Hellt sich die Stimmung jedoch auf, so haben die meisten Investoren ihr Geld angesichts steigender Aktienkurse bereits investiert. Es gibt dann jedoch nicht mehr genügend Anleger für neue Käufe. Die Märkte beginnen dann bei positiver, manchmal sogar euphorischer Stimmung zu fallen. Die investierten Anleger hoffen dann bei jeder kleinen Kurserholung, dass sich das Blatt nun wendet, oft so lange bis sie irgendwann das Handtuch werfen und wieder an die Seitenlinie wechseln. Das „Spiel“ beginnt dann von neuem. Schon Warren Buffet meinte treffend: „Sei ängstlich, wenn andere gierig sind. Sei gierig, wenn andere ängstlich sind.“ Dem ist nichts hinzuzufügen.

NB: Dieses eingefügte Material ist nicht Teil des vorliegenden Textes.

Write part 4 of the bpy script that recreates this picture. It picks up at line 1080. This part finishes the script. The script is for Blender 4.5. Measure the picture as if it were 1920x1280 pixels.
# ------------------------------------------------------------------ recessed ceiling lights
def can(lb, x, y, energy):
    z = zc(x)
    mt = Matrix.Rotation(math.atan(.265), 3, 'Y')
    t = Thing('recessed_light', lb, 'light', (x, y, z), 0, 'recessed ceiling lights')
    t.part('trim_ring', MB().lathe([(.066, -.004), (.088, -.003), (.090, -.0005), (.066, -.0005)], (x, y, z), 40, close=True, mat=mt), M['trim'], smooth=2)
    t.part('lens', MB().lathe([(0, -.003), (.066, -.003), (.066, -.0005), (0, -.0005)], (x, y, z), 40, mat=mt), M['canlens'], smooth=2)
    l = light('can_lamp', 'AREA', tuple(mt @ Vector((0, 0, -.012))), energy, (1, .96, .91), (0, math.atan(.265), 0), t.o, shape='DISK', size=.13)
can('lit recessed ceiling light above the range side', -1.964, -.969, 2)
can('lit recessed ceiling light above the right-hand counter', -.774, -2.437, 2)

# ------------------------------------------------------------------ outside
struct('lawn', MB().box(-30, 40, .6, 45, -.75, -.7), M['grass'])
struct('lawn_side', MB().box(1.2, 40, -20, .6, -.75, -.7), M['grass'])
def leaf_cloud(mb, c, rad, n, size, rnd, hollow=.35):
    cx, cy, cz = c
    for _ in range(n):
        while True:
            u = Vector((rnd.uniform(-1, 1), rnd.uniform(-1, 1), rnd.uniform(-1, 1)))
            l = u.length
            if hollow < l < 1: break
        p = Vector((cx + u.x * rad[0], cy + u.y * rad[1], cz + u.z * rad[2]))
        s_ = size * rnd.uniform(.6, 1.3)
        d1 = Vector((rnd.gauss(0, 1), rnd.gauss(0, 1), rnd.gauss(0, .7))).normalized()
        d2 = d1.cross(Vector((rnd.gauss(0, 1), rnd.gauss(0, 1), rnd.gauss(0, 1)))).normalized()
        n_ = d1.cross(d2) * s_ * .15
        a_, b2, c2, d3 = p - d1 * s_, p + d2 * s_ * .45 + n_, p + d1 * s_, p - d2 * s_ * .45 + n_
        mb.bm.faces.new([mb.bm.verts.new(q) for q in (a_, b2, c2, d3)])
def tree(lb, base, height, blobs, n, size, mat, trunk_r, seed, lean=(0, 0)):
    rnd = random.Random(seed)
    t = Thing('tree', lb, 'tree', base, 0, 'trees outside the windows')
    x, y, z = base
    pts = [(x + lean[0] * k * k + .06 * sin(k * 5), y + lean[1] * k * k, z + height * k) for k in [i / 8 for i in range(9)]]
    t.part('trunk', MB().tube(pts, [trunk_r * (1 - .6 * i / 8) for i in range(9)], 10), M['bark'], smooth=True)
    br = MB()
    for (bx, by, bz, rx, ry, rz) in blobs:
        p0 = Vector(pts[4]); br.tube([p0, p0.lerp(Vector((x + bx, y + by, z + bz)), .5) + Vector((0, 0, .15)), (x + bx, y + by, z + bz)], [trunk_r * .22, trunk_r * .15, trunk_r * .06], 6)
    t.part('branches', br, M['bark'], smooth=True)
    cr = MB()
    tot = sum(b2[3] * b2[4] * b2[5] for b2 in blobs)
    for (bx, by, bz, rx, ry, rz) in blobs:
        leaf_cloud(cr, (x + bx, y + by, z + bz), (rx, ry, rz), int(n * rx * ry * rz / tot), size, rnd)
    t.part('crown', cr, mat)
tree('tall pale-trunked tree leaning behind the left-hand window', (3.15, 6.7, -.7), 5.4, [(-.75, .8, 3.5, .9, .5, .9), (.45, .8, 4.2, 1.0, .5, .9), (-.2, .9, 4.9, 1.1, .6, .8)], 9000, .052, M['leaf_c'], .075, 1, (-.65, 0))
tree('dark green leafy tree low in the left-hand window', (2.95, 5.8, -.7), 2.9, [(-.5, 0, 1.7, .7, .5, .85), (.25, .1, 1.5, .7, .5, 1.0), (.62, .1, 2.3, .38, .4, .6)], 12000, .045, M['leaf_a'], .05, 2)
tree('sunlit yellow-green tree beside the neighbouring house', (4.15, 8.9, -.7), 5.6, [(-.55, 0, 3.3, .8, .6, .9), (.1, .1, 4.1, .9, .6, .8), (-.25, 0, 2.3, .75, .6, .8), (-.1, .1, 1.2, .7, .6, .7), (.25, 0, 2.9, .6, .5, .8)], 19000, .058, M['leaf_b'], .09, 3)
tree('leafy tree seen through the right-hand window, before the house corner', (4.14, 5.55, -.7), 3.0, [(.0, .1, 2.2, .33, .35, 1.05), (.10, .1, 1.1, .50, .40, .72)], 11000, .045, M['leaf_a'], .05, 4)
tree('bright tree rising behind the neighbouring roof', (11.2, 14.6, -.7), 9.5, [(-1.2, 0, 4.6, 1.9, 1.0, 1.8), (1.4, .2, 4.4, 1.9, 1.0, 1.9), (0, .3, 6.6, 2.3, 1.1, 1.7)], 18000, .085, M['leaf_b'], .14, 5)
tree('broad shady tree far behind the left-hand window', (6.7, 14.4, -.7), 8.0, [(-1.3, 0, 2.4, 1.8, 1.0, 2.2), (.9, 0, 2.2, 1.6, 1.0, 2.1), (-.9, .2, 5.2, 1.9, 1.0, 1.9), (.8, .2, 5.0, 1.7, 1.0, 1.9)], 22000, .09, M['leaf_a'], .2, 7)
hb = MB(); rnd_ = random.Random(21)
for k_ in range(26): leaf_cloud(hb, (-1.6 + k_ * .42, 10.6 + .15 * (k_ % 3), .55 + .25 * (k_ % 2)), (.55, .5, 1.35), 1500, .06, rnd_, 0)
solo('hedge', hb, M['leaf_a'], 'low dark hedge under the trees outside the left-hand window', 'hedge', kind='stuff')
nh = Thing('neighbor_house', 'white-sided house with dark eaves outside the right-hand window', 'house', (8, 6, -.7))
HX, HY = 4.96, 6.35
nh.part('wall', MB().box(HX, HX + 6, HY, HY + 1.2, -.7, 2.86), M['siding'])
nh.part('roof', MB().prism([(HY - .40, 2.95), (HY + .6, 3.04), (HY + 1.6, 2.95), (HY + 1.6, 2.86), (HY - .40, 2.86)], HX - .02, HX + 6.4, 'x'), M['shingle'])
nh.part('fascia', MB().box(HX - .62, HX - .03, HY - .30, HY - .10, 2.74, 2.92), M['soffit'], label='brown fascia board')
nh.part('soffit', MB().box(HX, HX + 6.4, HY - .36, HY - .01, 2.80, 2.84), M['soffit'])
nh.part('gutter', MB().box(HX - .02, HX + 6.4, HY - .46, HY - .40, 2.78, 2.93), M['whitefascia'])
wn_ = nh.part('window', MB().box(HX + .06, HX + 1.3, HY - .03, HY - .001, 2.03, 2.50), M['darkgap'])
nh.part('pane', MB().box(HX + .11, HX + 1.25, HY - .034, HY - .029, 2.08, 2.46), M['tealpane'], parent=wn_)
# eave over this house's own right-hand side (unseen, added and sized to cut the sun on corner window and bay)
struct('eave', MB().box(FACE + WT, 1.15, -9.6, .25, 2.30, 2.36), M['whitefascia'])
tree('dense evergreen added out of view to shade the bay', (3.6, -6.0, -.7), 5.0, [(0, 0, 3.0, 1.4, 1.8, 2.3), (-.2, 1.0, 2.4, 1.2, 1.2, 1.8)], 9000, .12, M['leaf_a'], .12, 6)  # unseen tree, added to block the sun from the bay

15. Let your profits run and cut your losses short
Eine wichtige Lektion für jeden Investor und Trader. Stellen Sie sicher, dass Sie Ihre Gewinne laufen lassen und dass Sie Ihre Verluste schnell begrenzen. Untersuchungen haben gezeigt, dass die meisten Menschen von Natur aus zum Gegenteil neigen, denn sie agieren oft nicht rational. Der Anleger neigt dazu, Gewinne schnell zu sichern und im Falle eines Verlustes zu hoffen, dass sich alles wieder zum Positiven wendet. Wenn Sie hingegen Ihre gewinnbringenden Trades laufen lassen und Ihre verlustbringenden Trades schneller beenden, erzielen Sie langfristig eine erheblich bessere Rendite. Wenn Sie 5 mal 10% gewinnen und 5 mal 5% verlieren, werden Sie trotzdem einen Gewinn erzielen, obwohl Sie lediglich bei 50% Ihrer Investitionen richtig lagen. Umgekehrtes Verhalten führt entsprechend zu Verlusten.